Ecological Efficiency of Maize-Based Cropping Systems for Biogas Production

The design of site-adapted biogas cropping systems that combine high methane yield and low environmental impact represents a major challenge for biogas production. A 2-year field experiment was conducted at Hohenschulen, northern Germany, to quantify the nitrate leaching potential and the ecological efficiency, in terms of nitrate-N load per megaliter methane produced, of three maize-based biogas cropping systems: continuous maize (CS1), maize-whole-crop wheat followed by Italian ryegrass as catch crop (CS2), and maize-grain wheat followed by mustard as catch crop (CS3). Crops were fertilized with different levels of digestate, liquid pig manure, or mineral N fertilizer. Leachate was simulated using a plant-soil model, and the nitrate-N load was obtained as the product of measured nitrate-N concentration and the amount of simulated drainage.
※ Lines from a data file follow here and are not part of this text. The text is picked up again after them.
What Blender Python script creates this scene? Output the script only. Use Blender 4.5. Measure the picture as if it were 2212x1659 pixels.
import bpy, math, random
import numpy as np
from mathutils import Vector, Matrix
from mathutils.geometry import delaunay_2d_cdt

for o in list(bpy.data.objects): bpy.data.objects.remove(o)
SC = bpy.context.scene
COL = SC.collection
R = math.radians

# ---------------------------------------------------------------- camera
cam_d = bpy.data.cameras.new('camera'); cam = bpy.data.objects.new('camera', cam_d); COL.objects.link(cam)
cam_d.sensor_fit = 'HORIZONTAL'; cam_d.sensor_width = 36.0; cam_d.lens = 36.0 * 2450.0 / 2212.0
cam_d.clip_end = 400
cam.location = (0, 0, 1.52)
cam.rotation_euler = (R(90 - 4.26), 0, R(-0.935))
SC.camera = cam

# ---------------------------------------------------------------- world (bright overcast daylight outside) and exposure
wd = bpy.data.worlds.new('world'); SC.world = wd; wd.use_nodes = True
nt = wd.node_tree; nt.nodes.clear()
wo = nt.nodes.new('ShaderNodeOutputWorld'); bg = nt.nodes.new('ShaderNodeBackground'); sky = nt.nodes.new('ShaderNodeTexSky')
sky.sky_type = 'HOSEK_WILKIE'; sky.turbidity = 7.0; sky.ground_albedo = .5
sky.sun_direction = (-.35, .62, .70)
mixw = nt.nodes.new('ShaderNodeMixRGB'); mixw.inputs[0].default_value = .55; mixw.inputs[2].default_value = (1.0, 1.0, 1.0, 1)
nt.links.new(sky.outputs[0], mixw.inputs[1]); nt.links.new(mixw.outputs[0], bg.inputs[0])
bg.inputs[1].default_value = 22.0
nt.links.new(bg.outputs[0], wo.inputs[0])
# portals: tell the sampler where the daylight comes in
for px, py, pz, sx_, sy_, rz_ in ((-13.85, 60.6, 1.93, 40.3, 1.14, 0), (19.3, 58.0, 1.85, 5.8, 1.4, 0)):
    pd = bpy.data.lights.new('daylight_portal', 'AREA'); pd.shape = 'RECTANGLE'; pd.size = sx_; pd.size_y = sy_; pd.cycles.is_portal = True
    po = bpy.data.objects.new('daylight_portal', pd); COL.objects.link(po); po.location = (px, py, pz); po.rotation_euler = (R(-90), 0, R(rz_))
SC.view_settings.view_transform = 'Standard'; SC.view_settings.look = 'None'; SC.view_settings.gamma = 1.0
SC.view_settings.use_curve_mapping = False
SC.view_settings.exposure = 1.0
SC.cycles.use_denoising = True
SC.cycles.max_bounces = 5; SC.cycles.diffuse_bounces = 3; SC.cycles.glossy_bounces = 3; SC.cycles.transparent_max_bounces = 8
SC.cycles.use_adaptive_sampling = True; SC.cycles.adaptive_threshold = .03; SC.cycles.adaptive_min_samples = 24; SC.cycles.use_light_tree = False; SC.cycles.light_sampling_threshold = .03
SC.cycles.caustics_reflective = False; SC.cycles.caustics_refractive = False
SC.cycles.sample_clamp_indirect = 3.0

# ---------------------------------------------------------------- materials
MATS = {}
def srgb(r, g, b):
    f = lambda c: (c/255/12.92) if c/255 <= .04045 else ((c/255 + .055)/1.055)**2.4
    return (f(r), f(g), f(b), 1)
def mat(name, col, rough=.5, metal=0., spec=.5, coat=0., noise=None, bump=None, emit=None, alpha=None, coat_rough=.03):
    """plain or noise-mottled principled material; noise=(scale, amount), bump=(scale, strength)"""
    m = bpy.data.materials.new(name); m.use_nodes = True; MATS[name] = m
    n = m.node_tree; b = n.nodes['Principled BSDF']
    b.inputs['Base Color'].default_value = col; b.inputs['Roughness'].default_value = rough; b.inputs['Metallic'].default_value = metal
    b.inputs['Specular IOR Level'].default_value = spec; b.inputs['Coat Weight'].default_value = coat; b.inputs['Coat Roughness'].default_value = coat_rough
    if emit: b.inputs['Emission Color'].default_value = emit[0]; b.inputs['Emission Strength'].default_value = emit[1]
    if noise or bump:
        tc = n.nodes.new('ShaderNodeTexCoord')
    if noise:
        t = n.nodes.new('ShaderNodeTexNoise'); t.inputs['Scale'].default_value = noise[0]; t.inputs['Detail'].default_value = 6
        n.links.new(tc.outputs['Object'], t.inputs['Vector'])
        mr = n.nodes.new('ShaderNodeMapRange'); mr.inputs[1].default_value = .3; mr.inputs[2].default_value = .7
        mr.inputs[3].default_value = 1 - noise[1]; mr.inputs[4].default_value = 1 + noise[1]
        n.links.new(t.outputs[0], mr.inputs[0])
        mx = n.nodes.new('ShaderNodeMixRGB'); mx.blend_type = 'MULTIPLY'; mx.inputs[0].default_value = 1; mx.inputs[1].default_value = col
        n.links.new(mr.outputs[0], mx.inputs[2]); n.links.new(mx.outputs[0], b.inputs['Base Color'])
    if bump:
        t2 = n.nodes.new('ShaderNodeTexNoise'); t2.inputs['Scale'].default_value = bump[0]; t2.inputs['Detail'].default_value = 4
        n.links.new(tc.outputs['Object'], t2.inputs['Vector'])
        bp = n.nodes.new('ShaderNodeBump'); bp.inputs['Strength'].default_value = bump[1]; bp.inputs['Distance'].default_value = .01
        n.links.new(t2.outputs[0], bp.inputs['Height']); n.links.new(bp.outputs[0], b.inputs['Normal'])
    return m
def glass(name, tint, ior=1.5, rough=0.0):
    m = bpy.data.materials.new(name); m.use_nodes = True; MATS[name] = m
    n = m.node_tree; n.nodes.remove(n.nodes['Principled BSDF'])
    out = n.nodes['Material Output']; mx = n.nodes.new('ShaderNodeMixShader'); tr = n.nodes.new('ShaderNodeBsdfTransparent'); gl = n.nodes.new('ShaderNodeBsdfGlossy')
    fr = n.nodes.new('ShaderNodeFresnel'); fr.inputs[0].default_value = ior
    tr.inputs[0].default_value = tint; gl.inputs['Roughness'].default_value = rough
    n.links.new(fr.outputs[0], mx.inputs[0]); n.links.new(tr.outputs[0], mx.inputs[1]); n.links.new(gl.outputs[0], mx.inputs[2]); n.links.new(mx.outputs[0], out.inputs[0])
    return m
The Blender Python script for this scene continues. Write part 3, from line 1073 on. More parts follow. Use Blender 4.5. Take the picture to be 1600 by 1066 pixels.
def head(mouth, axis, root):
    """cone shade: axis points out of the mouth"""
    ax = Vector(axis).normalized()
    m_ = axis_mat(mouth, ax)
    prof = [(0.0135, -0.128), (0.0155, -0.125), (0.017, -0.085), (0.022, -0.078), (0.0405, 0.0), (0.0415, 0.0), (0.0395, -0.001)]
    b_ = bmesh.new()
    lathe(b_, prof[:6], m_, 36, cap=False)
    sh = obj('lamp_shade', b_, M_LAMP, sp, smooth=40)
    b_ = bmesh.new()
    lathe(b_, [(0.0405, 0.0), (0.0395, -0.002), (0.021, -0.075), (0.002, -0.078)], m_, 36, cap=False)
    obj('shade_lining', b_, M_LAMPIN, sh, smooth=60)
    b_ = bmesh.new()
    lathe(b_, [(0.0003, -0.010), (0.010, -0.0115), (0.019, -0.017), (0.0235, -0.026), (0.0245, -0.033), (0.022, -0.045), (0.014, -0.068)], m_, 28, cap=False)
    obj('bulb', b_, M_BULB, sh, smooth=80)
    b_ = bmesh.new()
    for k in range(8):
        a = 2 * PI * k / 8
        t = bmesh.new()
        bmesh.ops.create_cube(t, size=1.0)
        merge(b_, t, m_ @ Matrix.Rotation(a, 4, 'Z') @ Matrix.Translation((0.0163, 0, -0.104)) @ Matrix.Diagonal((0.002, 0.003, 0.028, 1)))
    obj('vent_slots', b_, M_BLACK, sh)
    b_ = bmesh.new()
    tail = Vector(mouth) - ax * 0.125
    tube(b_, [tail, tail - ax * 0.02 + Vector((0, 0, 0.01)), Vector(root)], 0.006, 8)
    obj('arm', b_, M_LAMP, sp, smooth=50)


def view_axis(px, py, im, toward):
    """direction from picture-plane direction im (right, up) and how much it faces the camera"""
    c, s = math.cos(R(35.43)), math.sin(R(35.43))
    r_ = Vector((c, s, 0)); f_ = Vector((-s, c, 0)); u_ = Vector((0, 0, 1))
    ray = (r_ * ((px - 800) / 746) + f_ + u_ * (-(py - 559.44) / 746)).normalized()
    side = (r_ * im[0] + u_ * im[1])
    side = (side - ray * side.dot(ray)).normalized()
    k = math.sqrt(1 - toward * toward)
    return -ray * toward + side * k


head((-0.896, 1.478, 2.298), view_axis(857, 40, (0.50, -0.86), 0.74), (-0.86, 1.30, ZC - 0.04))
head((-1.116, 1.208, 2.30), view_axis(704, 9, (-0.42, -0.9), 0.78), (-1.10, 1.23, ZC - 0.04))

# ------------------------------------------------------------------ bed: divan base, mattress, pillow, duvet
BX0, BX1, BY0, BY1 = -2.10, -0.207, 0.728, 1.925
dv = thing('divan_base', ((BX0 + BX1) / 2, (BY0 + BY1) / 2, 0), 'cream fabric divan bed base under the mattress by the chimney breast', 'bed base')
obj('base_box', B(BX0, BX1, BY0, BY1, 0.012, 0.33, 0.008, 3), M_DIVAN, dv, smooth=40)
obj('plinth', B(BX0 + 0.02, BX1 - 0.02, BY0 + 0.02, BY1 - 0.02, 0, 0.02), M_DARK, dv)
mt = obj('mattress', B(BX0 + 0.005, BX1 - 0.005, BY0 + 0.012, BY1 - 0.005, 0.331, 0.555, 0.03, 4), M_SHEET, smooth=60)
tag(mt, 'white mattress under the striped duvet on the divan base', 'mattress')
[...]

Regression functions quantifying the relations between nitrate-N load or ecological efficiency and total N input revealed a lower potential nitrate load for CS2 than CS1 and CS3. This indicates a less severe trade-off between methane yield and water pollution for CS2. At the N input required for maximum yield, however, CS1 resulted in lower or similar nitrate-N load than CS2 and CS3. A similar pattern was detected for ecological efficiency, which varied between 2.8 and 6.3 kg nitrate-N (megaliter CH4)(-1). Mineral N fertilizer resulted in higher nitrate-N load than digestate and liquid pig manure for a given total N input. Liquid pig manure tended to cause higher nitrate-N load and lower ecological efficiency than digestate, but differences were not significant. Potential environmental benefits from biogas production can be counteracted by adverse environmental impacts such as the pollution of water bodies. The results of the short-term study suggest that choosing the appropriate N source and N rate is more important than maize cropping system selection in maximizing ecological efficiency.